3 reasons the Giants should decline Daniel Jones’s 5th year option

New York Giants, Daniel Jones
Dec 13, 2020; East Rutherford, New Jersey, USA; New York Giants quarterback Daniel Jones (8) throws a warm up pass before a game against the Arizona Cardinals at MetLife Stadium. Mandatory Credit: Robert Deutsch-USA TODAY Sports

The New York Giants have a big decision to make regarding quarterback Daniel Jones this off-season. Management has until May to either pick up or decline Jones’s 5th-year option on his rookie contract, which would pay him over $20 million.

The reality is simple, the Giants are still waiting to see if Jones can be a franchise quarterback and lead them into the future, but investing big money in his services before finding that out would be malpractice.

“It seems likely they will pass since he’s yet to show any real consistency in his first three seasons as a starting quarterback and it would mean guaranteeing him $20-plus million for 2023,” Jordan Raanan of ESPN wrote. “It seems inevitable they let Jones play it out this year and if he has a great season, that will present a good problem.”

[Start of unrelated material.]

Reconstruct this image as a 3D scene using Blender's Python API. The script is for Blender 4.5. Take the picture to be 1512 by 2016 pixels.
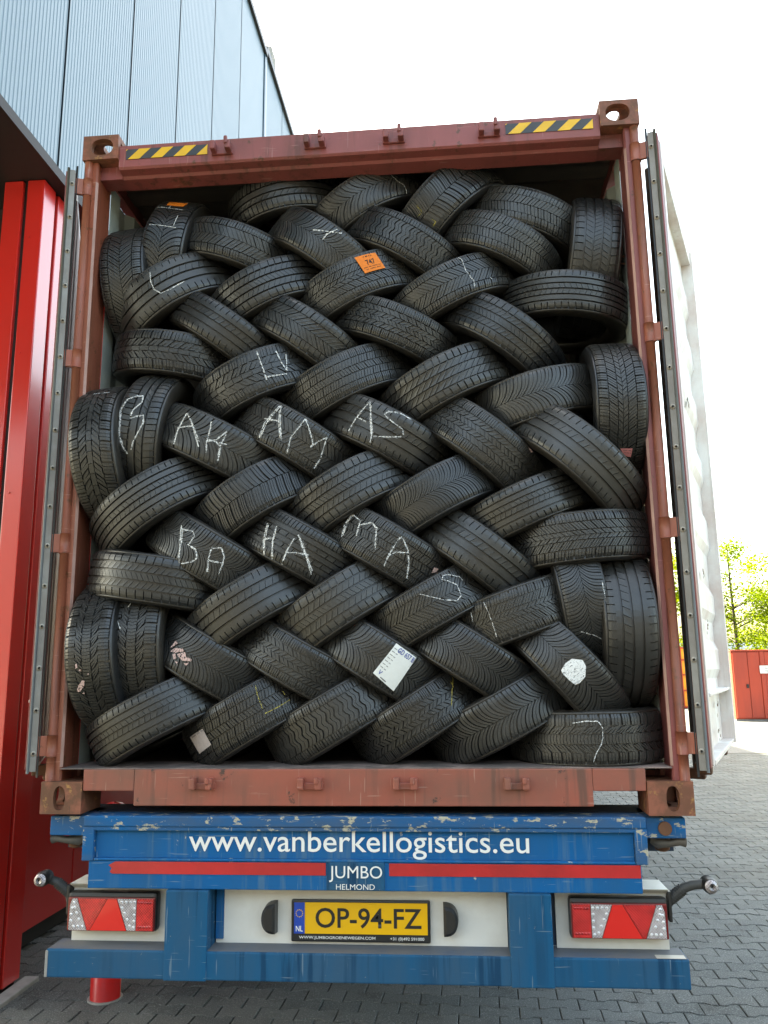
import bpy, bmesh, math, random
import numpy as np
from mathutils import Matrix, Vector

for o in list(bpy.data.objects):
    bpy.data.objects.remove(o, do_unlink=True)
SC = bpy.context.scene
COL = SC.collection
rad = math.radians

# ------------------------------------------------------------------ camera
cam_d = bpy.data.cameras.new('camera')
cam = bpy.data.objects.new('camera', cam_d)
COL.objects.link(cam)
CZ = 1.15                                   # height of the container's underside above the paving
YAW, PITCH, ROLL = 0.0851673530, 0.192436649, -0.0121217893
fw = Vector((-math.sin(YAW) * math.cos(PITCH), math.cos(YAW) * math.cos(PITCH), math.sin(PITCH)))
rt = Vector((math.cos(YAW), math.sin(YAW), 0))
up = rt.cross(fw)
rt2 = rt * math.cos(ROLL) + up * math.sin(ROLL)
up2 = up * math.cos(ROLL) - rt * math.sin(ROLL)
M = Matrix.Identity(4)
for i in range(3):
    M[i][0] = rt2[i]; M[i][1] = up2[i]; M[i][2] = -fw[i]
M[0][3], M[1][3], M[2][3] = 0.38365, -3.14222, 0.52317 + CZ
cam.matrix_world = M
cam_d.sensor_fit = 'VERTICAL'
cam_d.sensor_height = 36.0
cam_d.lens = 36.0 * 1600.0 / 2016.0
cam_d.clip_start = 0.05
cam_d.clip_end = 2000
SC.camera = cam

# ------------------------------------------------------------------ world, sun, exposure
SUN_EL, SUN_ROT = 46.0, -57.0               # sun stands behind and to the left, over the warehouse roof
w = bpy.data.worlds.new('World'); SC.world = w; w.use_nodes = True
nt = w.node_tree; nt.nodes.clear()
sky = nt.nodes.new('ShaderNodeTexSky'); sky.sky_type = 'NISHITA'; sky.sun_disc = False
sky.sun_elevation = rad(SUN_EL); sky.sun_rotation = rad(SUN_ROT)
sky.air_density = 1.0; sky.dust_density = 5.0; sky.ozone_density = 0.6
bg = nt.nodes.new('ShaderNodeBackground'); bg.inputs['Strength'].default_value = 0.15
wo = nt.nodes.new('ShaderNodeOutputWorld')
nt.links.new(sky.outputs[0], bg.inputs[0]); nt.links.new(bg.outputs[0], wo.inputs[0])
sd = bpy.data.lights.new('sun', 'SUN'); sd.energy = 4.5; sd.angle = rad(0.5); sd.color = (1, 0.95, 0.87)
sun = bpy.data.objects.new('sun', sd); COL.objects.link(sun)
sdir = Vector((math.sin(rad(SUN_ROT)) * math.cos(rad(SUN_EL)), math.cos(rad(SUN_ROT)) * math.cos(rad(SUN_EL)), math.sin(rad(SUN_EL))))
sun.rotation_euler = sdir.to_track_quat('Z', 'Y').to_euler()
SC.view_settings.view_transform = 'Standard'
SC.view_settings.look = 'None'
SC.view_settings.gamma = 1.0
SC.view_settings.use_curve_mapping = False
SC.view_settings.exposure = 3.15
SC.view_settings.use_white_balance = True      # camera set for open shade
SC.view_settings.white_balance_temperature = 8300
SC.view_settings.white_balance_tint = 0
SC.render.engine = 'CYCLES'
SC.cycles.use_denoising = True
SC.cycles.max_bounces = 8

# ------------------------------------------------------------------ helpers
def tag(o, label=None, cat=None, group=None, kind=None):
    if label: o['label'] = label
    if cat: o['category'] = cat
    if group: o['group'] = group
    if kind: o['kind'] = kind
    return o

def empty(name, loc=(0, 0, 0), label=None, cat=None, group=None):
    o = bpy.data.objects.new(name, None); COL.objects.link(o); o.location = loc
    o.empty_display_size = 0.1
    return tag(o, label, cat, group)

def link(name, me, parent=None, mat=None, smooth=False):
    if mat is not None and len(me.materials) == 0:
        for m in (mat if isinstance(mat, (list, tuple)) else [mat]):
            me.materials.append(m)
    o = bpy.data.objects.new(name, me); COL.objects.link(o)
    if parent is not None: o.parent = parent
    return o

class MB:
    """collects shapes for one mesh"""
    def __init__(s): s.v = []; s.f = []; s.m = []; s.mi = 0
    def add(s, vs, fs):
        b = len(s.v); s.v += [tuple(p) for p in vs]
        for f in fs: s.f.append(tuple(b + i for i in f)); s.m.append(s.mi)
        return s
    def box(s, x0, x1, y0, y1, z0, z1, bv=0.0):
        x0, x1 = min(x0, x1), max(x0, x1); y0, y1 = min(y0, y1), max(y0, y1); z0, z1 = min(z0, z1), max(z0, z1)
        if bv <= 0:
            V = [(x, y, z) for x in (x0, x1) for y in (y0, y1) for z in (z0, z1)]
            return s.add(V, [(0, 1, 3, 2), (4, 6, 7, 5), (0, 4, 5, 1), (2, 3, 7, 6), (0, 2, 6, 4), (1, 5, 7, 3)])
        bv = min(bv, (x1 - x0) * .45, (y1 - y0) * .45, (z1 - z0) * .45)
        bm = bmesh.new(); bmesh.ops.create_cube(bm, size=1)
        for q in bm.verts:
            q.co = ((x0 + x1) / 2 + q.co.x * (x1 - x0), (y0 + y1) / 2 + q.co.y * (y1 - y0), (z0 + z1) / 2 + q.co.z * (z1 - z0))
        bmesh.ops.bevel(bm, geom=list(bm.edges), offset=bv, segments=2, profile=.6, affect='EDGES')
        bm.verts.index_update()
        s.add([q.co[:] for q in bm.verts], [[q.index for q in f.verts] for f in bm.faces]); bm.free()
        return s
    def prism(s, prof, axis, a0, a1):
        """closed outline swept along an axis; prof holds the two other coordinates in x,y,z order"""
        n = len(prof); V = []
        for a in (a0, a1):
            for p, q in prof:
                V.append((a, p, q) if axis == 'x' else (p, a, q) if axis == 'y' else (p, q, a))
        F = [(i, (i + 1) % n, n + (i + 1) % n, n + i) for i in range(n)]
        return s.add(V, F + [tuple(range(n))[::-1], tuple(range(n, 2 * n))])
    def tube(s, pts, r, n=12, cap=True):
        pts = [Vector(p) for p in pts]; rs = r if isinstance(r, (list, tuple)) else [r] * len(pts)
        rings = []; V = []
        for i, p in enumerate(pts):
            d = (pts[min(i + 1, len(pts) - 1)] - pts[max(i - 1, 0)]).normalized()
            a = Vector((0, 0, 1)) if abs(d.z) < .9 else Vector((1, 0, 0))
            e1 = d.cross(a).normalized(); e2 = d.cross(e1).normalized()
            for k in range(n):
                t = 2 * math.pi * k / n
                V.append(p + (e1 * math.cos(t) + e2 * math.sin(t)) * rs[i])
        F = []
        for i in range(len(pts) - 1):
            for k in range(n):
                F.append((i * n + k, i * n + (k + 1) % n, (i + 1) * n + (k + 1) % n, (i + 1) * n + k))
        if cap:
            F.append(tuple(range(n))); F.append(tuple((len(pts) - 1) * n + k for k in range(n))[::-1])
        return s.add(V, F)
    def plate(s, o, ux, uy, wd, ht, th, hole=None, n=36, p=2.0):
        """plate of size wd x ht from corner o along ux, uy; thickness th against ux x uy; hole=(cx,cy,rx,ry)"""
        o, ux, uy = Vector(o), Vector(ux), Vector(uy); nz = ux.cross(uy)
        if hole is None:
            V = [o + ux * a + uy * b + nz * c for c in (0, -th) for a, b in ((0, 0), (wd, 0), (wd, ht), (0, ht))]
            return s.add(V, [(0, 1, 2, 3), (7, 6, 5, 4), (0, 4, 5, 1), (1, 5, 6, 2), (2, 6, 7, 3), (3, 7, 4, 0)])
        cx, cy, rx, ry = hole
        ang = [2 * math.pi * i / n for i in range(n)] + [math.atan2(b - cy, a - cx) % (2 * math.pi) for a, b in ((0, 0), (wd, 0), (wd, ht), (0, ht))]
        ang = sorted(set(ang)); m = len(ang); V = []
        for c in (0, -th):
            for t in ang:
                dx, dy = math.cos(t), math.sin(t); k = 1e9
                if dx > 1e-9: k = min(k, (wd - cx) / dx)
                if dx < -1e-9: k = min(k, -cx / dx)
                if dy > 1e-9: k = min(k, (ht - cy) / dy)
                if dy < -1e-9: k = min(k, -cy / dy)
                V.append(o + ux * (cx + dx * k) + uy * (cy + dy * k) + nz * c)
            for t in ang:
                q = (abs(math.cos(t) / rx) ** p + abs(math.sin(t) / ry) ** p) ** (-1 / p)
                V.append(o + ux * (cx + math.cos(t) * q) + uy * (cy + math.sin(t) * q) + nz * c)
        F = []
        for i in range(m):
            j = (i + 1) % m
            F += [(i, j, m + j, m + i), (2 * m + j, 2 * m + i, 3 * m + i, 3 * m + j), (m + i, m + j, 3 * m + j, 3 * m + i), (j, i, 2 * m + i, 2 * m + j)]
        return s.add(V, F)
    def mesh(s, name, smooth=False):
        me = bpy.data.meshes.new(name); me.from_pydata(s.v, [], s.f)
        if smooth: me.polygons.foreach_set('use_smooth', [True] * len(me.polygons))
        if any(s.m): me.polygons.foreach_set('material_index', s.m)
        me.update(); return me
    def build(s, name, mat, parent=None, smooth=False):
        return link(name, s.mesh(name, smooth), parent, mat)

def text_mesh(txt, width, height=None, bold=0.0, depth=0.0, shear=0.0, space=1.0):
    """lettering as a mesh centred on the origin in the XZ plane facing -Y, fitted to width (and height)"""
    cu = bpy.data.curves.new('lettering', 'FONT'); cu.body = txt; cu.size = 1; cu.offset = bold; cu.shear = shear
    cu.space_character = space; cu.resolution_u = 4; cu.extrude = 0
    ob = bpy.data.objects.new('lettering', cu); COL.objects.link(ob)
    dg = bpy.context.evaluated_depsgraph_get(); me = bpy.data.meshes.new_from_object(ob.evaluated_get(dg))
    bpy.data.objects.remove(ob, do_unlink=True)
    n = len(me.vertices); co = np.empty(n * 3, np.float32); me.vertices.foreach_get('co', co); co = co.reshape(-1, 3)
    lo, hi = co.min(0), co.max(0); c = (lo + hi) / 2
    sx = width / (hi[0] - lo[0]); sz = (height / (hi[1] - lo[1])) if height else sx
    out = np.zeros_like(co); out[:, 0] = (co[:, 0] - c[0]) * sx; out[:, 2] = (co[:, 1] - c[1]) * sz
    me.vertices.foreach_set('co', out.ravel()); me.update(); me.materials.clear()
    return me

# ------------------------------------------------------------------ materials
def new_mat(name):
    m = bpy.data.materials.new(name); m.use_nodes = True
    return m, m.node_tree, m.node_tree.nodes['Principled BSDF']

def node(t, kind, **kw):
    n = t.nodes.new(kind)
    for k, v in kw.items(): setattr(n, k, v)
    return n

def noise(t, scale, detail=6, rough=.6, stretch=None, coord='Object'):
    tc = node(t, 'ShaderNodeTexCoord'); n = node(t, 'ShaderNodeTexNoise')
    n.inputs['Scale'].default_value = scale; n.inputs['Detail'].default_value = detail; n.inputs['Roughness'].default_value = rough
    if stretch:
        mp = node(t, 'ShaderNodeMapping'); mp.inputs['Scale'].default_value = stretch
        t.links.new(tc.outputs[coord], mp.inputs[0]); t.links.new(mp.outputs[0], n.inputs[0])
    else: t.links.new(tc.outputs[coord], n.inputs[0])
    return n.outputs[0]

def ramp(t, src, lo, hi):
    r = node(t, 'ShaderNodeMapRange'); r.inputs[1].default_value = lo; r.inputs[2].default_value = hi
    t.links.new(src, r.inputs[0]); r.clamp = True
    return r.outputs[0]

def mixc(t, fac, a, b):
    m = node(t, 'ShaderNodeMix', data_type='RGBA')
    if isinstance(fac, (int, float)): m.inputs[0].default_value = fac
    else: t.links.new(fac, m.inputs[0])
    for i, c in ((6, a), (7, b)):
        if isinstance(c, tuple): m.inputs[i].default_value = c + (1,) if len(c) == 3 else c
        else: t.links.new(c, m.inputs[i])
    return m.outputs[2]

def math_n(t, op, a, b=None):
    m = node(t, 'ShaderNodeMath', operation=op)
    for i, q in enumerate((a, b)):
        if q is None: continue
        if isinstance(q, (int, float)): m.inputs[i].default_value = q
        else: t.links.new(q, m.inputs[i])
    return m.outputs[0]

def bump(t, b, src, strength, dist=.002):
    n = node(t, 'ShaderNodeBump'); n.inputs['Strength'].default_value = strength; n.inputs['Distance'].default_value = dist
    t.links.new(src, n.inputs['Height']); t.links.new(n.outputs[0], b.inputs['Normal'])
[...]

Three reasons the New York Giants should decline Daniel Jones’s 5th-year option:

1.) Jones is still unproven

Jones has been wildly inconsistent throughout his three-year career, but constant coaching turnover hasn’t done him any favors either. After throwing 24 touchdowns as a rookie, Jones has failed to pass 11 touchdowns over the past two seasons, throwing just 10 in 2021. While his completion percentage has gradually increased, a West Coast-style offense with short passing concepts has mitigated big-play opportunities.

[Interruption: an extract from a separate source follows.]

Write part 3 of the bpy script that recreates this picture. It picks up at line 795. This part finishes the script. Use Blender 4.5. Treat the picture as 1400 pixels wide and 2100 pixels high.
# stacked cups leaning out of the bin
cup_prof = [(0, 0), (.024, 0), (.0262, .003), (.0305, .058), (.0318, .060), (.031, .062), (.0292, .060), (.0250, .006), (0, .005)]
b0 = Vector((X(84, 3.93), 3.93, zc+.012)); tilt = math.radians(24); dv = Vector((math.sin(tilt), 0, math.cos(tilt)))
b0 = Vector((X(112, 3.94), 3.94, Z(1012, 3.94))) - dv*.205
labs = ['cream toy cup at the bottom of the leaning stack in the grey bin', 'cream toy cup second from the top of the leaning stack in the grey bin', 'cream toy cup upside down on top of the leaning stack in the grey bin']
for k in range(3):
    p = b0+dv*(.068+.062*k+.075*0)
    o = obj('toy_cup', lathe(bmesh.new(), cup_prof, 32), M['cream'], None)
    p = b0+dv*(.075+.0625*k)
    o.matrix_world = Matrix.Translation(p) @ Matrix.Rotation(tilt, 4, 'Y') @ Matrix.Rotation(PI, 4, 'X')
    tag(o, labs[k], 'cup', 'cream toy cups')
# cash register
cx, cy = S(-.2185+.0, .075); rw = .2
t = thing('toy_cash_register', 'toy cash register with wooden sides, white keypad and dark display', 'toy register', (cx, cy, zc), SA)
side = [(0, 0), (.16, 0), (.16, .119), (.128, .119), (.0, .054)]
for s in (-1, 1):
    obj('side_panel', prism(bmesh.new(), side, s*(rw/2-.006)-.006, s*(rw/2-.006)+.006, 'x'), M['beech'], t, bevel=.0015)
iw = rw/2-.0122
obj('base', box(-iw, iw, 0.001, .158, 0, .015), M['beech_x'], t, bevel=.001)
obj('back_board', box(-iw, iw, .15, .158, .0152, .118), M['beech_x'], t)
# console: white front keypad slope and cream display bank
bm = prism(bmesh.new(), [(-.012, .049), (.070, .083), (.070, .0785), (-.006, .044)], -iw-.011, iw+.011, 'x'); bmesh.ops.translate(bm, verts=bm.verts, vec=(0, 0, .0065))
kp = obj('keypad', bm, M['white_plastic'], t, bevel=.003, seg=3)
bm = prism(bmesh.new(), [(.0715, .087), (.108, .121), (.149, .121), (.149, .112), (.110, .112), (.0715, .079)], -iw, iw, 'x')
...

Until Daniel can prove he is a consistent player that can battle through injury and make smart decisions without putting himself in danger, the Giants need to be extremely careful committing money further toward his tenure in New York.
2.) The franchise tag
The primary reason the Giants should pass on Jones’s fifth-year option is they can easily extend him on the franchise tag come 2023. The tag will be close to $30 million for the season, representing a $7 or 8 million increase compared to his fifth-year option, but that bit of money won’t have a significant impact.
The Giants will likely have over $75 million in funds next off-season, so they can fit a one-year deal if need be for Jones. Having the decision to move on in the 2023 NFL draft or continue developing DJ is worth the extra cost.
3.) The 2023 NFL Draft is stocked with quarterbacks
Next year’s draft has a ton of quarterbacks preparing to make the jump, including CJ Stroud out of Ohio State, Bryce Young out of Alabama, Anthony Richardson from Florida, and Spencer Rattler out of USC.
If management wants to go in a new direction, they will have plenty of talent to choose from, so gaining leverage over the situation is essential.